195602-basement-jaxx-angel-is-coming-ep

Basement Jaxx: Angel Is Coming EP

If Junto was the sound of everything we loved about Jaxx hitting the pavement, this EP is the sound of street cleaners scraping up the remains.
Basement Jaxx
Angel Is Coming EP
Atlantic Jaxx
2015-03-05

The argument goes that artists always need to evolve, never doing the exact same thing twice, mixing things up so they don’t remain creatively stagnant. For a group like Basement Jaxx, 2014’s stripped-down, frills-free Junto was an abrupt left-turn for a dance group that built a reputation on cramming about six song’s worth of hooks into the space of four minutes, each track exploding like an EDM piñata. The response to the streamlined Junto was muted, and rightly so: even with teaser singles like the great “What a Difference Your Love Makes” being dropped on as bonus tracks almost as an afterthought, it was clear that the Brixton duo wanted to make a clean break from the sound they build they career on, wanting to try something new, even if that something new meant taking all the things people loved about them (bright melodies, unpredictable arrangements, and boatloads of personality) and throwing it all out the window.
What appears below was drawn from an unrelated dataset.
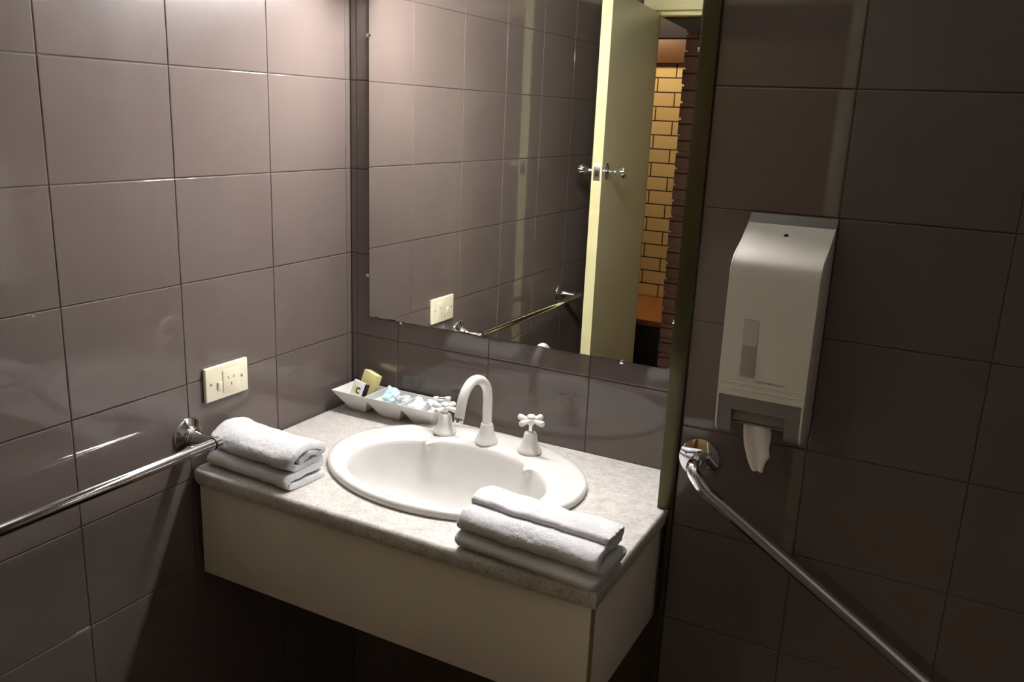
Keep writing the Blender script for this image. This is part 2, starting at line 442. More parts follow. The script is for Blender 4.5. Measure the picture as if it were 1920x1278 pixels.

Junto was that splat sound you heard when those things all hit the pavement.

Thus, the Angel Is Coming EP is a bit of an odd duck: two barely-distinguishable versions of the title song are featured, along with two other add-ons, and all in all, this is a far cry from the Basement Jaxx of old. It’d be great to join other internet commentators and simply drag out the hackneyed bemoanment of “their old stuff was better!”, but even when removed of the highlighter-neon synths and goofy asides that make the Jaxx who they are, even their “mainstream” gambits are remarkably free of hooks. “Angel is Coming” exists purely as an experiment in rising action, synths then drums then horns slowly coming in to a gradually-ascending beat that never pays off. This gambit has been done before in dance music, but at the very least something winds up keeping us focused on the action at hand, unlike here, where it feels like an experiment that got labeled as a song.

“Jus Be Free With Your Body” doesn’t fare much better (‘cos who doesn’t like rambling spoken-word over their song?), leaving “Blue Flute” as the only track of note here, initially bringing in a unique flute sample that soon gets overused when played over a standard 4/4 beat, but a nice break after the four-minute mark changes it into a more synth-driven number that, while stylistically has nothing to do with the part before, at least shows a greater breadth of adventurism than just about anything off of Junto.

No, we don’t know why Basement Jaxx felt that these songs would work as standalone numbers on their own EP either. All we do know is that when you take into account the group’s ever-shifting dynamic and over-the-top personality, this set of songs feels like left-overs that should’ve been tossed out, blank and anonymous entries from a band that couldn’t stand out more even if they tried.